Cheerleading for professional teams, like at the IPL, are mere dance routines and the only tangible prop is the pom pom. Of course, the intangibles are galore – the suggestive shakes, shimmying, the revealing costumes etc. Only the name Cheerleading is common between the high school / university and professional versions.
But my friend and perhaps most others who have been taken in by IPL version of cheerleading have not had the opportunity to contemplate as to how it may have come about, evolved. For them, cheerleading does not have an evolutionary background; it is more like the skyhook that dropped fully made human beings on the earth, like the Intelligent Designers (IDiots) and Creation Scientists claim (Philosopher Daniel Dennett’s imagery).
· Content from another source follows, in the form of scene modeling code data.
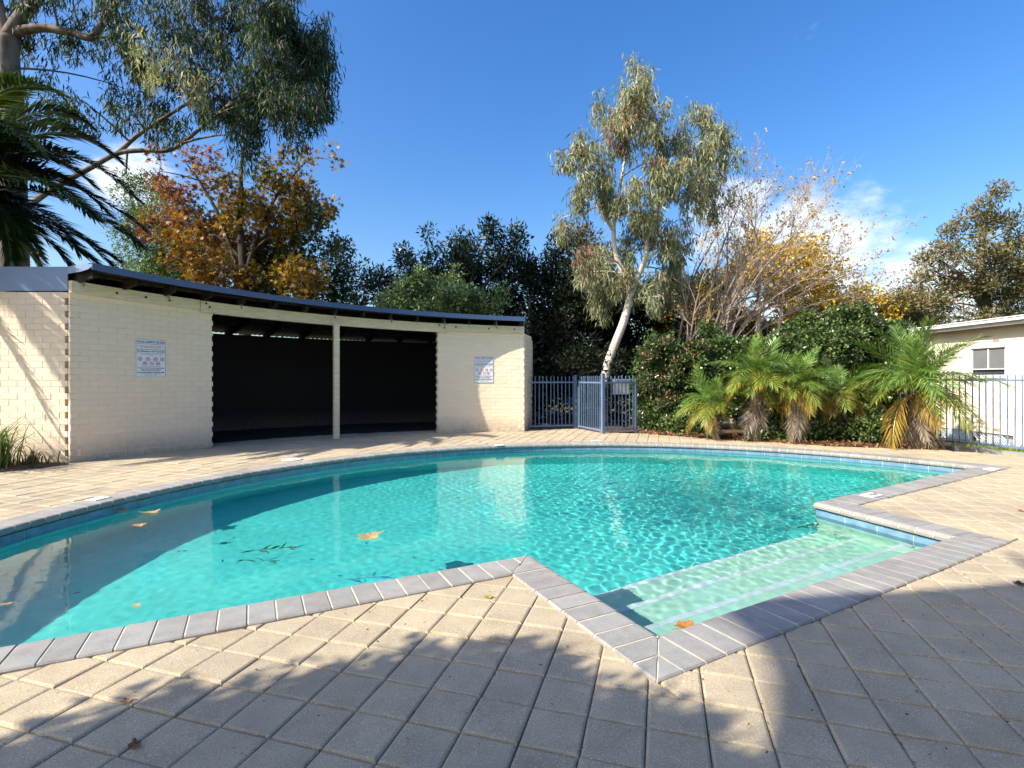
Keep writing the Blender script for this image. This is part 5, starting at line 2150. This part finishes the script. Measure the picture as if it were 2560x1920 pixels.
shrub('hedge_shrub', 'tallest dark green hedge shrub behind the big palm, topped by pale new leaves', 12.3, 7.9,
      ((1740, 710, 46, 30), (1800, 690, 40, 26), (1845, 680, 30, 24), (1880, 700, 44, 28), (1930, 730, 40, 30), (1800, 740, 56, 46), (1880, 760, 60, 50), (1790, 820, 60, 60), (1870, 840, 60, 60), (1940, 790, 40, 56), (1840, 900, 70, 40), (1930, 870, 50, 60), (1780, 900, 50, 40)), 93, HED,
      fill=1.7)
for i, (x, y, rx, ry, D0, lab) in enumerate(((1480, 918, 40, 22, 11.9, 'low glossy green ground shrub below the flowering shrub'),
                                             (1655, 940, 26, 18, 10.7, 'small glossy green shrub between the middle palm trunks'),
                                             (1765, 925, 26, 24, 10.45, 'leafy green shrub at the paving edge right of the middle palms'),
                                             (1860, 925, 34, 30, 10.15, 'leafy green shrub at the paving edge beside the big palm skirt'))):
    shrub('low_shrub', lab, D0, (x * SD - 1280) / FPX * D0, ((x, y - 4, rx * 1.25, ry * 1.3), (x - rx * .8, y + 4, rx * .7, ry * .8), (x + rx * .8, y + 4, rx * .7, ry * .8)), 95 + i, HED, L=0.075, W=0.042, cs=0.13, per=40, depth=0.3)

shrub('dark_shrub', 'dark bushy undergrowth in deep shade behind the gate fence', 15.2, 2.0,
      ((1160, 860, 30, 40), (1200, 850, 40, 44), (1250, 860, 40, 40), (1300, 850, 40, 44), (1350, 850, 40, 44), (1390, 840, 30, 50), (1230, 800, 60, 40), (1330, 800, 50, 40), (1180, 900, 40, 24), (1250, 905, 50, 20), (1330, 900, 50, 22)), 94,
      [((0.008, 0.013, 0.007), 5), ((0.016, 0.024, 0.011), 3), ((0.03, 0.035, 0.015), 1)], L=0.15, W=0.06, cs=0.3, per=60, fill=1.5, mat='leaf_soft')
# ================================================================== PALMS
PGR = [((0.095, 0.185, 0.033), 5), ((0.16, 0.26, 0.045), 4), ((0.26, 0.33, 0.07), 2)]
PYL = [((0.25, 0.29, 0.045), 4), ((0.36, 0.31, 0.045), 2), ((0.15, 0.22, 0.038), 4)]
POR = [((0.38, 0.25, 0.045), 4), ((0.32, 0.18, 0.05), 3), ((0.28, 0.24, 0.05), 3)]
PBR = [((0.25, 0.195, 0.14), 4), ((0.16, 0.12, 0.085), 3), ((0.35, 0.29, 0.225), 2)]


def frond_lib(seed):
    r = np.random.default_rng(seed)
    lib = {}
    for nm, pal, shapes, dr in (('up', PGR, (((.22, .5), (.55, .78)), ((.3, .5), (.75, .62)), ((.15, .55), (.3, .92))), 0.12),
                                ('out', PGR, (((.4, .42), (.92, .30)), ((.45, .35), (.98, .02)), ((.4, .45), (.9, .12))), 0.30),
                                ('low', PYL, (((.42, .22), (.88, -.22)), ((.4, .18), (.78, -.42)), ((.45, .25), (.95, -.1))), 0.40),
                                ('old', POR, (((.36, .08), (.62, -.60)), ((.40, .10), (.75, -.48))), 0.45),
                                ('dead', PBR, (((.22, -.02), (.28, -.92)), ((.26, .02), (.40, -.85)), ((.18, -.05), (.16, -.98))), 0.35)):
        lib[nm] = [frond_mesh('frond', bez((0, 0, 0), (a[0], 0, a[1]), (b[0], 0, b[1]), 14), r, pairs=36, LL=0.37, WW=0.0145, vlift=0.22, start=0.14,
                              pal=pal, rach=0.012, droop=dr, sweep=(62, 30)) for a, b in shapes]
    return lib


LIB = frond_lib(7)


def small_palm(label, base, crown_z, scale, counts, seed, lean=(0, 0)):
    r = np.random.default_rng(seed)
    root = empty('date_palm', base)
    tag(root, label, 'palm')
    H = crown_z - base[2]
    mb = MB()
    pts, rad = [], []
    for k in range(13):
        t = k / 12
        pts.append((lean[0] * t, lean[1] * t, H * t))
        rad.append((0.085 + 0.045 * math.sin(t * 3.0) + r.normal(0, 0.008)) * (0.6 + 0.5 * scale))
    mb.tube(pts, rad, 9)
    tr = mb.build('trunk', M['palm_trunk'], root)
    # old leaf-base stubs
    st = MB()
    for k in range(26):
        t = r.uniform(0.25, 1.0)
        a = r.uniform(0, 6.28)
        p = Vector((lean[0] * t, lean[1] * t, H * t))
        d = Vector((math.cos(a), math.sin(a), 0.7))
        st.bar(p + d * 0.06, p + d * (0.15 + 0.05 * r.random()), 0.035, 0.012)
    st.build('leaf_stubs', M['palm_trunk'], tr)
    for kind, n in counts.items():
        off = r.uniform(0, 6.28)
        for k in range(n):
            me = LIB[kind][int(r.integers(len(LIB[kind])))]
            z = H * (1.0 if kind in ('up', 'out', 'low') else (0.9 if kind == 'old' else r.uniform(0.55, 0.88)))
            o = link('frond', me, root, (lean[0], lean[1], z + r.normal(0, 0.03)))
            s = scale * r.uniform(0.72, 1.18) * (0.9 if kind == 'dead' else 1)
            if kind == 'dead': s = min(s, z * 1.02)
            o.scale = (s, s, s)
            o.rotation_euler = (r.normal(0, 0.22), r.normal(0, 0.20), off + 2.4 * k + r.normal(0, 0.2))
    return root


def pz(yd, D): return CAM_H + (YH - yd * SD) / FPX * D


def pb(xd, D): return ((xd * SD - 1280) / FPX * D, D, -0.02)


small_palm('smallest date palm, drooping over the paving edge at the gate end of the row', pb(1545, 11.0), pz(875, 11.0), 0.80, {'up': 6, 'out': 14, 'low': 10, 'old': 6, 'dead': 8}, 1, (-0.12, -0.1))
small_palm('bushy date palm in the middle of the row with bright green crown', pb(1638, 10.7), pz(815, 10.7), 0.90, {'up': 12, 'out': 24, 'low': 18, 'old': 8, 'dead': 9}, 2, (-0.08, -0.05))
small_palm('date palm with a lopsided crown and hanging orange fronds, next to the bushy one', pb(1712, 10.35), pz(835, 10.35), 0.84, {'up': 9, 'out': 18, 'low': 15, 'old': 8, 'dead': 9}, 3, (0.06, -0.05))
small_palm('thin yellowing date palm half hidden between shrubs', pb(1815, 10.6), pz(845, 10.6), 0.85, {'up': 4, 'out': 9, 'low': 10, 'old': 9, 'dead': 12}, 4)
small_palm('largest date palm with a long skirt of dead fronds by the fence', pb(1968, 9.75), pz(838, 9.75), 1.22, {'up': 16, 'out': 28, 'low': 13, 'old': 5, 'dead': 46}, 5, (0.08, -0.05))


def big_palm():
    r = np.random.default_rng(17)
    C0 = Vector((-9.7, 8.7, 4.5))
    base = Vector((-9.8, 8.8, -0.12))
    root = empty('tall_palm', base)
    tag(root, 'large feather palm with long dark arching fronds at the shed end', 'palm')
    mb = MB()
    mb.tube([(0, 0, 0), (0.05, 0, 1.5), (0.1, -.05, 3.0), (0.1, -.1, 4.5)], [0.38, 0.32, 0.33, 0.40], 12)
    mb.build('trunk', M['palm_trunk'], root)
    pal = [((0.018, 0.038, 0.012), 5), ((0.03, 0.06, 0.018), 3), ((0.055, 0.085, 0.025), 1)]
    pal2 = [((0.055, 0.10, 0.02), 5), ((0.09, 0.13, 0.03), 3)]
    jobs = [(P(-30, 120, 8.3), P(130, 205, 8.0), pal2), (P(120, 240, 8.6), P(292, 430, 8.8), pal), (P(110, 205, 9.2), P(258, 350, 9.4), pal), (P(130, 375, 8.4), P(297, 528, 8.3), pal),
            (P(0, 330, 8.7), P(22, 560, 8.6), pal2), (P(90, 410, 9.5), P(240, 575, 9.8), pal), (P(40, 430, 9.4), P(150, 575, 9.6), pal), (P(70, 330, 7.9), P(200, 470, 7.7), pal), (P(20, 300, 9.3), P(120, 420, 9.6), pal),
            (P(60, 270, 9.8), P(200, 400, 10.2), pal), (P(80, 450, 9.2), P(250, 560, 9.4), pal), (P(40, 400, 8.6), P(170, 545, 8.5), pal), (P(0, 250, 8.4), P(100, 340, 8.2), pal), (P(90, 300, 9.0), P(230, 460, 9.1), pal), (P(60, 180, 9.6), P(190, 270, 9.9), pal), (P(0, 450, 9.6), P(90, 585, 10.0), pal), (P(-40, 380, 8.0), P(60, 520, 7.9), pal), (P(60, 440, 9.3), P(215, 575, 9.6), pal), (P(30, 210, 10.0), P(170, 290, 10.6), pal)]
    for k in range(16):
        a = math.pi * 0.55 + 5.1 * k / 16 + r.normal(0, .08)
        u = Vector((math.cos(a), math.sin(a), 0))
        ln = r.uniform(2.6, 3.5)
        el = r.choice((0.9, 0.5, 0.2))
        jobs.append((C0 + u * ln * 0.5 + Vector((0, 0, el * 1.6)), C0 + u * ln + Vector((0, 0, el * 1.5 - 1.3)), pal))
    for tip in ((-8.25, 6.9, 2.3), (-8.05, 7.25, 3.1), (-8.5, 6.6, 3.5), (-8.3, 7.3, 1.7), (-8.0, 7.0, 3.9)):
        tip = Vector(tip)
        jobs.append((C0.lerp(tip, 0.55) + Vector((0.1, -0.2, 0.75)), tip, pal))
    for ctrl, tip, pl in jobs:
        V, cc = frond_arrays(bez(C0 - base, Vector(ctrl) - base, Vector(tip) - base, 22), r, pairs=140, LL=0.66, WW=0.040, vlift=0.28, start=0.10, pal=pl, rach=0.028, droop=0.22, sweep=(58, 28))
        link('frond', np_mesh('frond', V, 4, M['leaf_palm'], cc), root)


big_palm()


# --- strap-leaved clump at the shed's end wall
def strap_clump(label, base, n, hgt, seed, pal):
    r = np.random.default_rng(seed)
    root = empty('strap_leaf_plant', base)
    tag(root, label, 'plant')
    V = []
    for k in range(n):
        a = r.uniform(0, 6.28)
        ln = hgt * r.uniform(0.6, 1.2)
        u = Vector((math.cos(a), math.sin(a), 0))
        o = Vector((r.normal(0, .10), r.normal(0, .10), 0))
        s = u.cross(Vector((0, 0, 1))) * 0.010
        spread = r.uniform(0.25, 0.85)
        pts = bez(o, o + u * ln * spread * 0.35 + Vector((0, 0, ln * 0.85)), o + u * ln * spread + Vector((0, 0, ln * r.uniform(0.15, 0.7))), 5)
        for i in range(5):
            w0, w1 = 1 - (i / 5) ** 2, 1 - ((i + 1) / 5) ** 2
            V += [pts[i] - s * w0, pts[i] + s * w0, pts[i + 1] + s * w1, pts[i + 1] - s * w1]
    V = np.array([tuple(p) for p in V])
    link('leaves', np_mesh('leaves', V, 4, M['leaf_soft'], np.repeat(jitter(pal, n, r), 5, axis=0)), root)


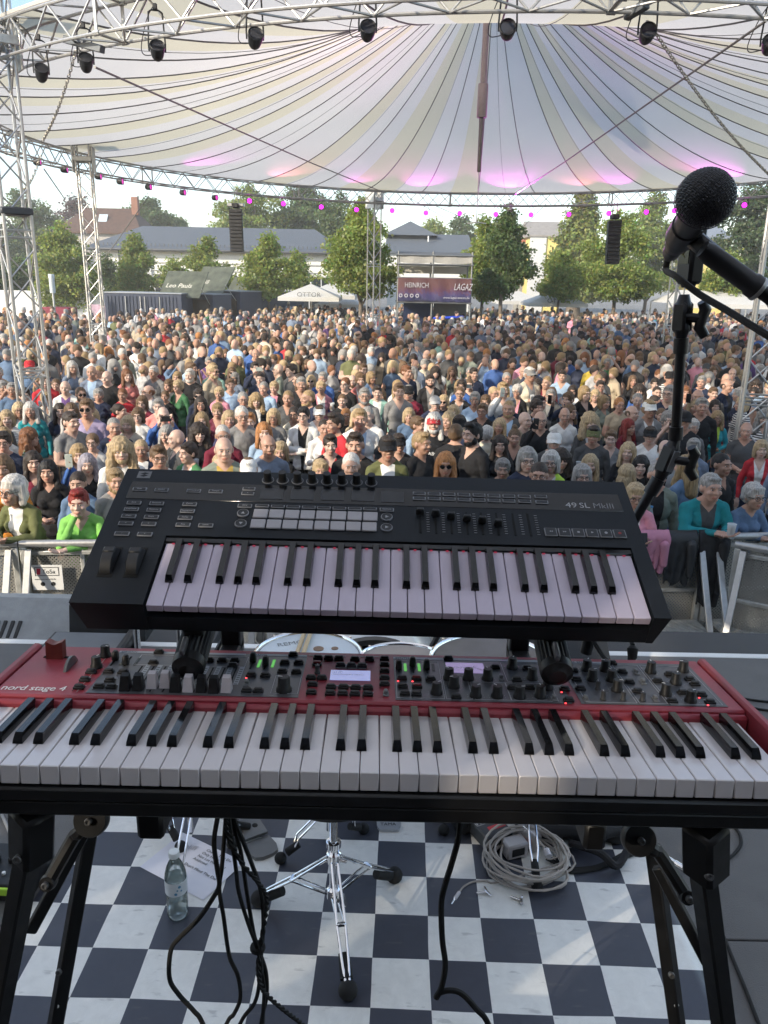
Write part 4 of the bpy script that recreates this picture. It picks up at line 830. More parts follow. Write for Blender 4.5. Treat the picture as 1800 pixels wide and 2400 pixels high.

Perhaps this is true of how cheerleading got to IPL, but there is more to it, at least some of which redeem the activity. 
This post is to disabuse them of this notion, with the help of Wikipedia:
“Cheerleading (ˈtʃɪərˌlidɪŋ) is an intense physical activity based upon organized routines, usually ranging anywhere from one to three minutes, which contains many components of tumbling, dance, jumps, cheers and stunting in order to direct spectators of events to cheer for sports teams at games …”
Hope I have succeeded enough to elicit some pom poming by cheerleaders!
Raghuram Ekambaram   

4 comments:

Tomichan Matheikal said...

I am a fan of cheerleading pretty girls. I'm no fan of sports and games. I like to play and not watch. Girls are a pretty sight, however, and more interesting than the game. So, three cheers to cheer leaders.

mandakolathur said...

But you must agree Matheikal that IPL cheerleaders are merely going through the motions. They and their acts are a far cry from what their tag implies. For this reason, when it comes to IPL, I am more of a fan of the game than cheerleaders.

RE

Wanderlust Nightingale said...

When i was a child my dad used to say "Cricket is a gentleman's game" . Has cheerleading shattered that image?

mandakolathur said...

I would not want to pick a fight with your dad, Nutcase (I don't feel exactly good addressing you this way, but what can I do? :) ), but no competition has ever been truly "Gentlemanly", unless you ignore gamesmanship - Fischer v. Spassky? The Bodyline series? McEnroe v. Connors? It is a continuum with no discernible borders.

Yes, athletic competitions are moving away towards being more and more ruthless in competition.

In the case of cheer leading, I think what IPL calls cheer leading is a different animal from what I witnessed three decades ago at the university.